Awal kedatangan beragam etnis dari Jawa, Sumatera dan Sulawesi ini, tak lepas dari posisi Bawean yang berada di tengah antara Kalimantan, Jawa, Sumatera dan Sulawesi itu sendiri, sehingga menjadi daerah transit.

Orang Jawa datang dengan tujuan pemerintahan, politis, orang Palembang (dari bangsawan bergelar Kemas) datang dengan armada dagang. Adapun orang Bugis, datang dengan perahu Mandarnya, karena perairan Bawean yang kaya ikan. Hingga akhir 90-an orang Bugis Mandar dengan perahunya, masih kerap datang dengan tujuan jual beli ikan.

Sedangkan orang Madura sendiri, sisa-sisa dari penaklukan Cakraningrat, tetap bertahan di Bawean. Di kota, perkampungan mereka umumnya di pesisir, seperti Pateken. Sedang yang lain membuka lahan tidur di gunung-gunung yang memiliki tanah subur di banding Madura yang tandus. Orang Bawean menyebut mereka sebagai orang kebun.

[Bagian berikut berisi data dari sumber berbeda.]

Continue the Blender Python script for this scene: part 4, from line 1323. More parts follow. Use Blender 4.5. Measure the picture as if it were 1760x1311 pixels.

Akulturasi dari pertemuan beragam etnis ini, tak hanya terjadi pada hal tatakrama, juga dalam hal kuliner. Masakan Bawean umumnya manis seperti Jawa, namun banyak mengadopsi masakan Melayu. Demikian juga dengan jajanannya. Karena secara emosional umumnya lebih dekat ke Melayu, meski jaraknya lebih dekat ke Jawa.

Yang menarik adalah soal nama-nama. Umumnya dulu warga Bawean selalu memberi nama putra dan putrinya dengan nama nabi dan rasul, sahabat, tabiin, dan bahasa dari Alquran. Namun seiring kemajuan, kini nama-nama mereka sudah mengadopsi sesuatu yang dipandang modern, seperti Randy atau Afgan.